» Directions:
Quote, without change, all of the lines that follow.

Entries with scene source code
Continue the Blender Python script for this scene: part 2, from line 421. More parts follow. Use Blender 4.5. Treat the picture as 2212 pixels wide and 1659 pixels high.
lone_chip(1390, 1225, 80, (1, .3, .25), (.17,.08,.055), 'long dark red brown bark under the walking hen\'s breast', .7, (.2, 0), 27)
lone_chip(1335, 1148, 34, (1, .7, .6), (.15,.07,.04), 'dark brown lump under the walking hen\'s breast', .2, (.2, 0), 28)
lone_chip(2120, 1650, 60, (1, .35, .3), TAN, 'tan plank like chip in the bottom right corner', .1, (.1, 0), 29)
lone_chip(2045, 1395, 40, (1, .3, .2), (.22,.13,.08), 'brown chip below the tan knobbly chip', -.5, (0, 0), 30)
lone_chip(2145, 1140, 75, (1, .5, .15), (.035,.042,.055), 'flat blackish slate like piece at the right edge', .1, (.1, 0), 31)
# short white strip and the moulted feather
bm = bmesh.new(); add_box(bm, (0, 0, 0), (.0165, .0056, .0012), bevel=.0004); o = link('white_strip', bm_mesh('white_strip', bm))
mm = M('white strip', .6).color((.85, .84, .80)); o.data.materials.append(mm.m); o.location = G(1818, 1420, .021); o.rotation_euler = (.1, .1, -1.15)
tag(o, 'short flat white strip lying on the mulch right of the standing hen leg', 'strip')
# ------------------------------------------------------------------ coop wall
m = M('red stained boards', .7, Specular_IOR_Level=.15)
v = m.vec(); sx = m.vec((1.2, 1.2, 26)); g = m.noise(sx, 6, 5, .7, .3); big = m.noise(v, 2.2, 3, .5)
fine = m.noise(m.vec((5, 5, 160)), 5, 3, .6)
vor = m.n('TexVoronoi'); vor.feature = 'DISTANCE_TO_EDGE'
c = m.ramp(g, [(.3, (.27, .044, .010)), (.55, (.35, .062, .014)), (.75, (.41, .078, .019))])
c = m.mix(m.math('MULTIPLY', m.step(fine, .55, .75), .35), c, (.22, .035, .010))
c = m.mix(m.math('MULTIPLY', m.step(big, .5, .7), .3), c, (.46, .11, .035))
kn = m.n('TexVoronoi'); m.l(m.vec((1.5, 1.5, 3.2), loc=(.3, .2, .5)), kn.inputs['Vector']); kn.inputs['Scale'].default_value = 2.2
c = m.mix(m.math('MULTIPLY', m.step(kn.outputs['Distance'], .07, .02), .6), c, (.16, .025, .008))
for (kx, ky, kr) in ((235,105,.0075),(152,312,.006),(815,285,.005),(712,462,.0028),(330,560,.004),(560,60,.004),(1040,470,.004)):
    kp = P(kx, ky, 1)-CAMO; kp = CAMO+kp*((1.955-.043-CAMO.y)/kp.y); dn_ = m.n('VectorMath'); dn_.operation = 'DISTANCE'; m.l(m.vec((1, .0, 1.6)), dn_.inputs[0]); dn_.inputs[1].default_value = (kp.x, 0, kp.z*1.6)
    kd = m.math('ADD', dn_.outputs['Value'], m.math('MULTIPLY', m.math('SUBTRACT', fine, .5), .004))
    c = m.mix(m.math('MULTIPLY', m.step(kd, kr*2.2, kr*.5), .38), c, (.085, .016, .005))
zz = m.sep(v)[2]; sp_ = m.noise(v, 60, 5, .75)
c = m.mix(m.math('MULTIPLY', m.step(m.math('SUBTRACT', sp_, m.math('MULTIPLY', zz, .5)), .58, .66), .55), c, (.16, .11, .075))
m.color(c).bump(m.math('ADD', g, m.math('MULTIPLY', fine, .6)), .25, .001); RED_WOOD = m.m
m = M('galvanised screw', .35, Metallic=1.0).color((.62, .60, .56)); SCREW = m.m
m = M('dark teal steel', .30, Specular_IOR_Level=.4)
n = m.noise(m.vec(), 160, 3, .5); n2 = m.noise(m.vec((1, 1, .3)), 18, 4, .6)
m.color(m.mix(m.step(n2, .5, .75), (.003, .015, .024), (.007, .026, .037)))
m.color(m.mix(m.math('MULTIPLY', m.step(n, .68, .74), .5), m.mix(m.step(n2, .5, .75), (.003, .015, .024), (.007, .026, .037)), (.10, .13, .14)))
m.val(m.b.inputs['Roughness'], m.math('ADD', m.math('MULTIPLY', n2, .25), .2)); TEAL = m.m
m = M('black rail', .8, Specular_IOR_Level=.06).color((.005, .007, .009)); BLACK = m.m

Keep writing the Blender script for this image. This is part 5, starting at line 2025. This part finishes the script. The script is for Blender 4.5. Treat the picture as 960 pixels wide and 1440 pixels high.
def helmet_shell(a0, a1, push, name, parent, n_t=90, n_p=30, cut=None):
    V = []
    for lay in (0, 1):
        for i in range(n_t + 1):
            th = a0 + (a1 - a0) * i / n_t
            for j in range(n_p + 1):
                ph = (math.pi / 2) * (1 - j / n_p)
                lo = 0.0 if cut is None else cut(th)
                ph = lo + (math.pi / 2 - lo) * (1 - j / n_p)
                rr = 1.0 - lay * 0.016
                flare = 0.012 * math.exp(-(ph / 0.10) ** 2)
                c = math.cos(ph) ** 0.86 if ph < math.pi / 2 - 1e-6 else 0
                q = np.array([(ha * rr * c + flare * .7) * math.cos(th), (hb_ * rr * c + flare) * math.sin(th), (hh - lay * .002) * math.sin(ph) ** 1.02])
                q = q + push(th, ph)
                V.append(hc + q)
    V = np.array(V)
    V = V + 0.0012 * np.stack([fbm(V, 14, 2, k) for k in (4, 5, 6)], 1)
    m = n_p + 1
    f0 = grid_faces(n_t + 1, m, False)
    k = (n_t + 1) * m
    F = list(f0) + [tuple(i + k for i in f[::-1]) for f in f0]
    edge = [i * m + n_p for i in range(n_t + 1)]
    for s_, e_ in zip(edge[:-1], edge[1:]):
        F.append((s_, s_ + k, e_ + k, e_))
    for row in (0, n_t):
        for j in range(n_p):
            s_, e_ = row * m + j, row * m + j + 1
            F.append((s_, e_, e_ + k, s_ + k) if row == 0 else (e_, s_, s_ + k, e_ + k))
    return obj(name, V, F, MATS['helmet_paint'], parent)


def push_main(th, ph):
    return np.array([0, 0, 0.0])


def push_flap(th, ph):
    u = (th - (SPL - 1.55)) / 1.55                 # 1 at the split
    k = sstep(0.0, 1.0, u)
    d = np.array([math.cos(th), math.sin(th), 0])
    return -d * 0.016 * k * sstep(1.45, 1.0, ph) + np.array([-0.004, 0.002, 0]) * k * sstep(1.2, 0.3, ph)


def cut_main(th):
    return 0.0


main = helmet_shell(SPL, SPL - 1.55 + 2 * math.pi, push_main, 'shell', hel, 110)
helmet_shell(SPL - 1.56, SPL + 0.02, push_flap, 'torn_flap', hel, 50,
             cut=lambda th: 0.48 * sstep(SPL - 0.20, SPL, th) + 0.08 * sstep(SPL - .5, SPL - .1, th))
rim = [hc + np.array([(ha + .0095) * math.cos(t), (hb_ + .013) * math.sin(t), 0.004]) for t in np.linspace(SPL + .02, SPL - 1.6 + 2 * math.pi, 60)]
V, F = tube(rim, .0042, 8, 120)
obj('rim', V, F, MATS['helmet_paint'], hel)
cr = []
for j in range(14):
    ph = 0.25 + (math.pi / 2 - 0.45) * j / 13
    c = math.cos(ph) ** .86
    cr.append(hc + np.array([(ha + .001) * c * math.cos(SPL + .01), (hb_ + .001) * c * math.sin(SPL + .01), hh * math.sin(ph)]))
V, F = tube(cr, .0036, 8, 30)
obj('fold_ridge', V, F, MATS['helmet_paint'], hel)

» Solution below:
Continue the Blender Python script for this scene: part 2, from line 421. More parts follow. Use Blender 4.5. Treat the picture as 2212 pixels wide and 1659 pixels high.
lone_chip(1390, 1225, 80, (1, .3, .25), (.17,.08,.055), 'long dark red brown bark under the walking hen\'s breast', .7, (.2, 0), 27)
lone_chip(1335, 1148, 34, (1, .7, .6), (.15,.07,.04), 'dark brown lump under the walking hen\'s breast', .2, (.2, 0), 28)
lone_chip(2120, 1650, 60, (1, .35, .3), TAN, 'tan plank like chip in the bottom right corner', .1, (.1, 0), 29)
lone_chip(2045, 1395, 40, (1, .3, .2), (.22,.13,.08), 'brown chip below the tan knobbly chip', -.5, (0, 0), 30)
lone_chip(2145, 1140, 75, (1, .5, .15), (.035,.042,.055), 'flat blackish slate like piece at the right edge', .1, (.1, 0), 31)
# short white strip and the moulted feather
bm = bmesh.new(); add_box(bm, (0, 0, 0), (.0165, .0056, .0012), bevel=.0004); o = link('white_strip', bm_mesh('white_strip', bm))
mm = M('white strip', .6).color((.85, .84, .80)); o.data.materials.append(mm.m); o.location = G(1818, 1420, .021); o.rotation_euler = (.1, .1, -1.15)
tag(o, 'short flat white strip lying on the mulch right of the standing hen leg', 'strip')
# ------------------------------------------------------------------ coop wall
m = M('red stained boards', .7, Specular_IOR_Level=.15)
v = m.vec(); sx = m.vec((1.2, 1.2, 26)); g = m.noise(sx, 6, 5, .7, .3); big = m.noise(v, 2.2, 3, .5)
fine = m.noise(m.vec((5, 5, 160)), 5, 3, .6)
vor = m.n('TexVoronoi'); vor.feature = 'DISTANCE_TO_EDGE'
c = m.ramp(g, [(.3, (.27, .044, .010)), (.55, (.35, .062, .014)), (.75, (.41, .078, .019))])
c = m.mix(m.math('MULTIPLY', m.step(fine, .55, .75), .35), c, (.22, .035, .010))
c = m.mix(m.math('MULTIPLY', m.step(big, .5, .7), .3), c, (.46, .11, .035))
kn = m.n('TexVoronoi'); m.l(m.vec((1.5, 1.5, 3.2), loc=(.3, .2, .5)), kn.inputs['Vector']); kn.inputs['Scale'].default_value = 2.2
c = m.mix(m.math('MULTIPLY', m.step(kn.outputs['Distance'], .07, .02), .6), c, (.16, .025, .008))
for (kx, ky, kr) in ((235,105,.0075),(152,312,.006),(815,285,.005),(712,462,.0028),(330,560,.004),(560,60,.004),(1040,470,.004)):
    kp = P(kx, ky, 1)-CAMO; kp = CAMO+kp*((1.955-.043-CAMO.y)/kp.y); dn_ = m.n('VectorMath'); dn_.operation = 'DISTANCE'; m.l(m.vec((1, .0, 1.6)), dn_.inputs[0]); dn_.inputs[1].default_value = (kp.x, 0, kp.z*1.6)
    kd = m.math('ADD', dn_.outputs['Value'], m.math('MULTIPLY', m.math('SUBTRACT', fine, .5), .004))
    c = m.mix(m.math('MULTIPLY', m.step(kd, kr*2.2, kr*.5), .38), c, (.085, .016, .005))
zz = m.sep(v)[2]; sp_ = m.noise(v, 60, 5, .75)
c = m.mix(m.math('MULTIPLY', m.step(m.math('SUBTRACT', sp_, m.math('MULTIPLY', zz, .5)), .58, .66), .55), c, (.16, .11, .075))
m.color(c).bump(m.math('ADD', g, m.math('MULTIPLY', fine, .6)), .25, .001); RED_WOOD = m.m
m = M('galvanised screw', .35, Metallic=1.0).color((.62, .60, .56)); SCREW = m.m
m = M('dark teal steel', .30, Specular_IOR_Level=.4)
n = m.noise(m.vec(), 160, 3, .5); n2 = m.noise(m.vec((1, 1, .3)), 18, 4, .6)
m.color(m.mix(m.step(n2, .5, .75), (.003, .015, .024), (.007, .026, .037)))
m.color(m.mix(m.math('MULTIPLY', m.step(n, .68, .74), .5), m.mix(m.step(n2, .5, .75), (.003, .015, .024), (.007, .026, .037)), (.10, .13, .14)))
m.val(m.b.inputs['Roughness'], m.math('ADD', m.math('MULTIPLY', n2, .25), .2)); TEAL = m.m
m = M('black rail', .8, Specular_IOR_Level=.06).color((.005, .007, .009)); BLACK = m.m

Keep writing the Blender script for this image. This is part 5, starting at line 2025. This part finishes the script. The script is for Blender 4.5. Treat the picture as 960 pixels wide and 1440 pixels high.
def helmet_shell(a0, a1, push, name, parent, n_t=90, n_p=30, cut=None):
    V = []
    for lay in (0, 1):
        for i in range(n_t + 1):
            th = a0 + (a1 - a0) * i / n_t
            for j in range(n_p + 1):
                ph = (math.pi / 2) * (1 - j / n_p)
                lo = 0.0 if cut is None else cut(th)
                ph = lo + (math.pi / 2 - lo) * (1 - j / n_p)
                rr = 1.0 - lay * 0.016
                flare = 0.012 * math.exp(-(ph / 0.10) ** 2)
                c = math.cos(ph) ** 0.86 if ph < math.pi / 2 - 1e-6 else 0
                q = np.array([(ha * rr * c + flare * .7) * math.cos(th), (hb_ * rr * c + flare) * math.sin(th), (hh - lay * .002) * math.sin(ph) ** 1.02])
                q = q + push(th, ph)
                V.append(hc + q)
    V = np.array(V)
    V = V + 0.0012 * np.stack([fbm(V, 14, 2, k) for k in (4, 5, 6)], 1)
    m = n_p + 1
    f0 = grid_faces(n_t + 1, m, False)
    k = (n_t + 1) * m
    F = list(f0) + [tuple(i + k for i in f[::-1]) for f in f0]
    edge = [i * m + n_p for i in range(n_t + 1)]
    for s_, e_ in zip(edge[:-1], edge[1:]):
        F.append((s_, s_ + k, e_ + k, e_))
    for row in (0, n_t):
        for j in range(n_p):
            s_, e_ = row * m + j, row * m + j + 1
            F.append((s_, e_, e_ + k, s_ + k) if row == 0 else (e_, s_, s_ + k, e_ + k))
    return obj(name, V, F, MATS['helmet_paint'], parent)


def push_main(th, ph):
    return np.array([0, 0, 0.0])


def push_flap(th, ph):
    u = (th - (SPL - 1.55)) / 1.55                 # 1 at the split
    k = sstep(0.0, 1.0, u)
    d = np.array([math.cos(th), math.sin(th), 0])
    return -d * 0.016 * k * sstep(1.45, 1.0, ph) + np.array([-0.004, 0.002, 0]) * k * sstep(1.2, 0.3, ph)


def cut_main(th):
    return 0.0


main = helmet_shell(SPL, SPL - 1.55 + 2 * math.pi, push_main, 'shell', hel, 110)
helmet_shell(SPL - 1.56, SPL + 0.02, push_flap, 'torn_flap', hel, 50,
             cut=lambda th: 0.48 * sstep(SPL - 0.20, SPL, th) + 0.08 * sstep(SPL - .5, SPL - .1, th))
rim = [hc + np.array([(ha + .0095) * math.cos(t), (hb_ + .013) * math.sin(t), 0.004]) for t in np.linspace(SPL + .02, SPL - 1.6 + 2 * math.pi, 60)]
V, F = tube(rim, .0042, 8, 120)
obj('rim', V, F, MATS['helmet_paint'], hel)
cr = []
for j in range(14):
    ph = 0.25 + (math.pi / 2 - 0.45) * j / 13
    c = math.cos(ph) ** .86
    cr.append(hc + np.array([(ha + .001) * c * math.cos(SPL + .01), (hb_ + .001) * c * math.sin(SPL + .01), hh * math.sin(ph)]))
V, F = tube(cr, .0036, 8, 30)
obj('fold_ridge', V, F, MATS['helmet_paint'], hel)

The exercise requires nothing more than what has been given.